EagleTribune.com, North Andover, MA

December 17, 2013

Christmas comes early for package snatchers

This is busiest week for parcel-delivery services

By Mike LaBella
mlabella@eagletribune.com

---- — The prevalence of online shopping and the shipping of gift packages during Christmas means more deliveries to doorsteps. Unfortunately, it also means an increase in thefts of packages left outside homes.

Nationally, this is the busiest week for parcel-delivery services, and area police warn of an uptick on such thefts.

In Haverhill, Police Lt. Robert Pistone said that in the last two weeks his department has received about a half dozen reports of thefts of packages.

“At this time of year, people do more online shopping and as a result are having packages delivered to their homes,” Pistone said. “In many cases a signature is not required and the package is simply left on a porch or other area.”

According to the magazine, Consumer Reports, delivery services usually try to leave packages in inconspicuous spots, or at least ones that aren’t clearly visible from the street. But delivery workers are rushed, and many of them are holiday-season temps, so don’t expect them to spend too much time hiding your package on the front porch.

In addition to online shopping, yesterday marked the highest global pickup day for UPS with some 34 million packages to be picked up across the world -- double the normal volume. Nearly 29 million of those packages will be delivered today. Overall, the company expects to deliver more than 129 million packages the week before Christmas, said Dan McMackin, a UPS spokesman.

Between Thanksgiving and Christmas, FedEx forecasts more than 260 million shipments will move through its worldwide shipping networks.

U.S. postal workers yesterday were expected to process about 600 million pieces of mail and packages - the busiest mailing day projected this year.

In Haverhill, Lt. Pistone said reports of stolen packages were from residents who were at work and had checked online to find their packages had been delivered to their home, but when they arrived home, their packages were not there.

In one recent incident, an alert witness saw a man taking a delivered package from outside of a home on South Main Street. Police said the witness provided them with a description of the suspect and a photo of the suspect’s vehicle.

Police are searching for a man who was driving a black GMC Denali SUV. Police described the suspect as between 5-feet 8-inches and 6-feet tall, medium build and wearing a dark hooded sweatshirt, dark pants and sneakers.

Pistone said there were about a dozen reports of stolen packages this past summer.

“It wasn’t a random thing, it was a particular crew that was going around Haverhill and surrounding communities stealing items as they were being left,” Pistone said. “They were following around one of the parcel carriers.”

Pistone said Haverhill detectives caught the suspects, who turned out to be a man and a woman living in Lawrence. He said detectives were able to identify the suspects and their vehicle after setting up surveillance cameras at the home of a victim who’d reported packages stolen on several occasions. He said the suspects returned to the same address and were caught on camera.

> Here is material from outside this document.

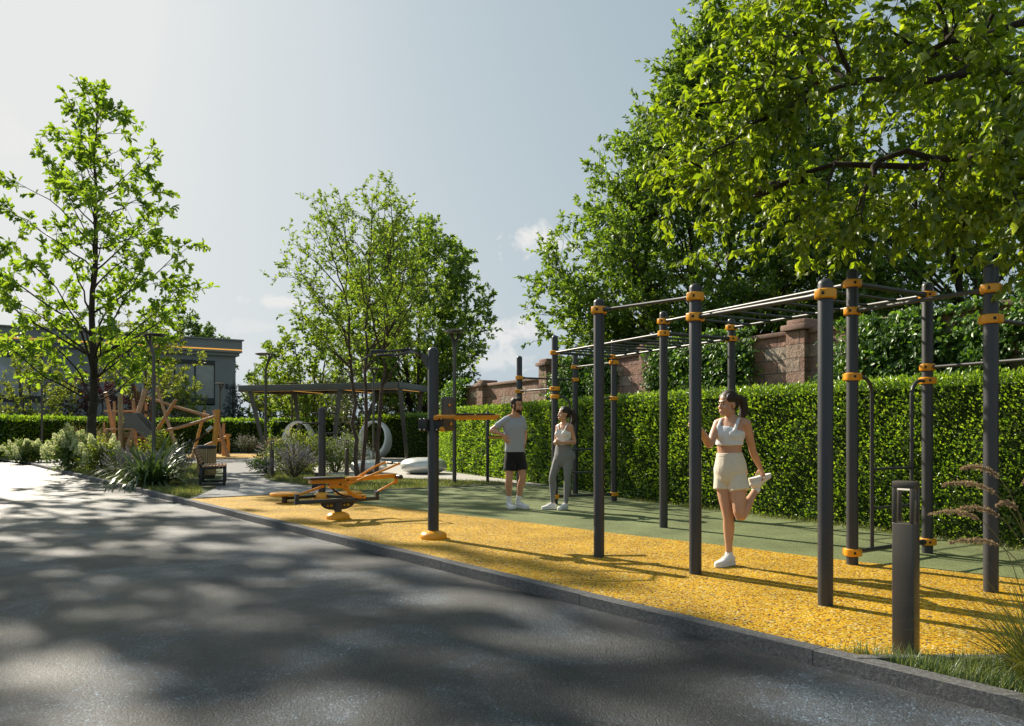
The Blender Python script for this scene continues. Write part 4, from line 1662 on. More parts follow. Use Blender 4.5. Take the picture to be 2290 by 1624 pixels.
bn = thing('litter_bin', 'round litter bin clad in upright timber slats with a black lid', 'litter bin', (-8.38, 21.7, 0))
mb = MB(); mb.lathe([(.22, -.02), (.225, .05), (.225, .8), (.215, .8)], (0, 0, 0), 32); mb.build('drum', 'black_metal', bn, world=False)
mb = MB()
for k in range(26):
    a = 2 * PI * k / 26
    mb.box((.24 * math.cos(a), .24 * math.sin(a), .42), (.022, .047, .72), (0, 0, a), .004)
mb.build('slat_cladding', 'bin_slat', bn, world=False)
mb = MB(); mb.lathe([(.15, .79), (.262, .79), (.265, .84), (.25, .87), (.16, .875), (.15, .86)], (0, 0, 0), 32); mb.build('lid', 'black_metal', bn, world=False)

# ================================================================= LOG CLIMBING FRAME
PY = 38.2


def pc(x, y, dy=0.0):                                     # survey of the close-up: picture -> place
    return at(210.7 + .1692 * x, 851.9 + .1692 * y, PY + dy)


px = .1692 * PY / F
fr = thing('climbing_frame', 'wooden log climbing frame with leaning poles, rope net and grey slide', 'climbing frame', tuple(pc(750, 980) * Vector((1, 1, 0)) if False else (pc(750, 980).x, PY, 0)))
logs = [
    ((150, 150), (310, 980), 27, -.6, .3, 'log'), ((345, 170), (352, 980), 33, -1.2, -1.2, 'log_grey'), ((265, 270), (275, 960), 20, 1.4, 1.4, 'log'),
    ((545, 60), (540, 960), 17, 2.0, 2.0, 'log'), ((515, 260), (575, 960), 20, 1.6, 1.2, 'log'), ((675, 115), (425, 950), 32, .2, -1.4, 'log'),
    ((685, 280), (690, 950), 19, 1.2, 1.2, 'log'), ((700, 215), (1515, 465), 19, .9, .2, 'log'),
    ((828, 90), (1075, 860), 22, 1.3, -.8, 'log'), ((1078, 250), (720, 830), 23, -.2, .9, 'log'), ((845, 680), (1610, 465), 20, -.7, -.1, 'log'),
    ((1460, 400), (1318, 935), 20, .5, -.6, 'log_orange'), ((1632, 380), (1575, 990), 33, -.4, -.5, 'log_orange'), ((1585, 390), (1762, 985), 27, .3, .1, 'log'),
    ((1712, 560), (1706, 975), 20, 1.2, 1.2, 'log'), ((1752, 700), (1756, 975), 21, .6, .6, 'log_orange'), ((1460, 858), (1805, 715), 17, .8, .8, 'log'),
    ((130, 402), (560, 400), 13, -.9, .6, 'log'), ((540, 770), (760, 705), 20, -1.1, -.9, 'log'), ((760, 770), (680, 960), 22, -.8, -.8, 'log'),
    ((130, 545), (135, 900), 12, -.2, -.2, 'log'),
]
for (a, b, r, d0, d1, m) in logs:
    p, q = pc(*a, d0), pc(*b, d1)
    if q.z < .3:
        q = p + (q - p) * ((p.z + .05) / (p.z - q.z)) if abs(p.z - q.z) > .3 else q
    mb = MB()
    n = 7
    pts, rad = [], []
    rr = np.random.default_rng(int(a[0] * 7 + a[1]))
    side = rr.normal(size=3) * .025
    for i in range(n):
        t = i / (n - 1)
        w = p.lerp(q, t) + Vector(side) * math.sin(t * PI)
        pts.append(tuple(w))
        rad.append(r * px * (1.0 + .06 * rr.normal() * .5) * (.94 + .12 * t))
    mb.tube(pts, rad, 14)
    # straight own frame so that the grain runs along the log
    mid = (p + q) / 2
    dirv = (p - q).normalized()
    rot = dirv.to_track_quat('Z', 'Y')
    inv = (Matrix.Translation(mid) @ rot.to_matrix().to_4x4()).inverted()
    mb.v = [inv @ v for v in mb.v]
    o = mb.build('log', m, None, world=False)
    o.parent = fr
    loc = wmat(fr).inverted() @ mid
    o.location = loc
    o.rotation_mode = 'XYZ'
    o.rotation_euler = rot.to_euler()
# deck
mb = MB()
da, db = pc(165, 640, -1.4), pc(560, 640, -.8)
for k in range(9):
    y = k * .17
    mb.bar(da + Vector((0, y, 0)), db + Vector((0, y, 0)), .15, .09, .01)
mb.build('deck', 'log', fr)
mb = MB(); pts = [pc(170, 630, -1.5), pc(140, 690, -1.5), pc(150, 800, -1.5), pc(170, 960, -1.5)]
mb.tube([tuple(p) for p in catmull([tuple(p) for p in pts], 4)], 14 * px, 10); mb.build('bent_log', 'log', fr)
mb = MB()
for z in (690, 715, 740):
    mb.bar(pc(385, z, -1.2), pc(520, z, -.9), .12, .05, .01)
mb.build('step', 'log', fr)
# slide: near and far side walls with the chute floor between them
near = [(392, 425), (520, 424), (585, 505), (680, 610), (780, 700), (905, 835), (935, 880), (870, 885), (760, 805), (640, 715), (560, 628), (396, 622)]
far = [(520, 423), (610, 428), (700, 505), (770, 590), (850, 690), (940, 810), (965, 870), (935, 880), (905, 835), (780, 700), (680, 610), (585, 505)]
mb = MB(); mb.extrude([pc(x, y, -2.0) for x, y in near], Vector((.03, .05, 0))); mb.build('slide_wall', 'slide', fr)
mb = MB(); mb.extrude([pc(x, y, -1.35) for x, y in far], Vector((.03, .05, 0))); mb.build('slide_wall', 'slide', fr)
mb = MB()
fl0 = [(400, 600), (555, 605), (640, 690), (760, 780), (870, 862), (950, 900)]
for a_, b_ in zip(fl0[:-1], fl0[1:]):
    p_, q_ = pc(*a_, -1.67), pc(*b_, -1.67)
    mb.bar(p_, q_, .66, .04)
mb.build('slide_chute', 'slide', fr)
# net
mb = MB()
A, B, Cc, D = pc(1090, 345, .7), pc(1400, 435, .3), pc(1330, 560, .1), pc(960, 640, -.3)
nu, nv = 13, 9
for i in range(nu + 1):
    s = i / nu
    mb.tube([tuple(A.lerp(B, s)), tuple(A.lerp(B, s).lerp(D.lerp(Cc, s), .5) + Vector((0, 0, -.06))), tuple(D.lerp(Cc, s))], .011, 4, caps=False)
for j in range(nv + 1):
    s = j / nv
    mb.tube([tuple(A.lerp(D, s)), tuple(A.lerp(D, s).lerp(B.lerp(Cc, s), .5) + Vector((0, 0, -.06 * math.sin(PI * s)))), tuple(B.lerp(Cc, s))], .011, 4, caps=False)
mb.build('rope_net', 'rope', fr)
for (x, y) in ((1108, 348), (1212, 378), (1335, 416), (683, 412)):
    mb = MB(); q = pc(x, y, .62); mb.tube([tuple(q - Vector((.02, 0, .03))), tuple(q + Vector((.04, 0, -.01)))], .085, 14); mb.build('rope_binding', 'rope', fr)
mb = MB(); q0, q1 = pc(1300, 815, -1.0), pc(1500, 665, -.9); mb.tube([tuple(q0), tuple((q0 + q1) / 2 + Vector((0, 0, -.05))), tuple(q1)], 13 * px, 10); mb.build('balance_pole', 'bark_warm', fr)
mb = MB(); mb.bar(pc(1490, 668, -.9), pc(1560, 605, -.9), .18, .16, .02); mb.build('pole_sleeve', 'steel', fr)

# ================================================================= BUILDING
Bc = np.array([-20.96, 60.0])                             # right-hand corner
BD = np.array([-12.4, -8.4]); BD = BD / np.linalg.norm(BD)   # along the facade, towards the left
BA = math.atan2(-BD[1], -BD[0])
bl = thing('building', 'low dark grey building with tall windows and an orange light line under its parapet', 'building', (Bc[0], Bc[1], -.1), BA)
# local: x=0 at the right corner, negative to the left; y+ is away from us
LB, DB, HB = 34., 14., 8.1


def bbox(mb, x0, x1, y0, y1, z0, z1, bev=0):
    mb.box(((x0 + x1) / 2, (y0 + y1) / 2, (z0 + z1) / 2), (x1 - x0, y1 - y0, z1 - z0), bev=bev)


wins = [(-8.55, -1.5, 3.4, 6.55, 5), (-19.1, -12.6, 3.3, 6.5, 5), (-31, -23.2, 3.2, 6.5, 5)]
mb = MB()
xs = [-LB] + [v for w in sorted(wins) for v in (w[0], w[1])] + [0]
bbox(mb, -LB, 0, 0, .35, 0, 3.2)
bbox(mb, -LB, 0, 0, .35, 6.55, 6.95)
for a, b in ((-LB, -31), (-23.2, -19.1), (-12.6, -8.55), (-1.5, 0)):
    bbox(mb, a, b, 0, .35, 3.2, 6.55)
bbox(mb, -.35, 0, .35, DB, 0, 6.95)
bbox(mb, -LB, -.35, DB - .35, DB, 0, 6.95)
mb.build('wall', 'bld', bl, world=False, smooth=False)
mb = MB()
bbox(mb, -LB - .2, .22, -.22, DB + .2, 6.953, 7.2)
bbox(mb, -LB - .35, .38, -.38, DB + .3, 7.203, 8.1)
bbox(mb, -LB - .42, .5, -.5, DB + .35, 8.103, 8.2)
mb.build('parapet', 'bld', bl, world=False, smooth=False)
mb = MB(); bbox(mb, -LB - .3, .36, -.41, -.385, 7.36, 7.44); mb.build('light_strip', 'led', bl, world=False, smooth=False)
mb = MB(); bbox(mb, -LB, -.35, .35, DB - .35, 3.0, 3.1); bbox(mb, -LB + .2, -.4, 4.0, 4.1, 3.1, 6.9); mb.build('interior', 'bld_dark', bl, world=False, smooth=False)
for (a, b, z0, z1, n) in wins:
    mb = MB()
    bbox(mb, a, b, .02, .2, z1 - .32, z1)
    bbox(mb, a, b, .02, .2, z0 - .1, z0 + .35)
    for k in range(n + 1):
        x = a + (b - a) * k / n
        bbox(mb, max(a, x - .05), min(b, x + .05), .05, .2, z0 + .353, z1 - .323)
    w = mb.build('window', 'bld_dark', bl, world=False, smooth=False)
    for k in range(n):
        x0, x1 = a + (b - a) * k / n + .053, a + (b - a) * (k + 1) / n - .053
        mb = MB(); bbox(mb, x0, x1, .11, .13, z0 + .353, z1 - .323); mb.build('pane', 'glass', w, world=False, smooth=False)
mb = MB(); bbox(mb, -30.6, -27.5, .6, .64, 3.6, 6.3); mb.build('curtain', 'blind', bl, world=False, smooth=False)
mb = MB(); bbox(mb, -.75, -.55, -.1, -.002, 4.5, 4.85, .01); mb.build('wall_lamp', 'bld_dark', bl, world=False)
SHADE = [(-22.5, 25.6, 22.0, 2.6, 101, "tall roadside tree, outside the view on the far verge"), (-22.4, 28.2, 21.5, 2.2, 103, "rear roadside tree, outside the view on the far verge"), (-23.0, 24.0, 19.0, 2.8, 102, "middle roadside tree, outside the view on the far verge")]
# ================================================================= TREES
def prof_cone(rmax, low=.25, p=.9):
    return lambda f: rmax * (min(1, (.55 + f / low * .45)) if f < low else max(.1, 1 - (f - low) / (1 - low)) ** p + .08)


def prof_round(rmax):
    return lambda f: rmax * max(.22, math.sin(PI * (.12 + .8 * f)) ** .75)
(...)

“When the officers made the arrests, there was a dumpster outside of their (suspect’s) apartment building that had empty boxes of items they’d stolen,” Pistone said.

Police suggest, if possible, to arrange to have your package delivered to a place where someone can accept it, such as a package shipping/delivery center.

“If possible, don’t have your package left at your doorstep as it does invite a crime of opportunity,” Pistone said. “The criminal element does know that at this time of year a lot of packages are being delivered.”

He said it takes time to break into a home, but it doesn’t take much time to take a package that was left at your doorstep.

“We’re asking people to be aware of what’s going on and to look out for each other,” he said.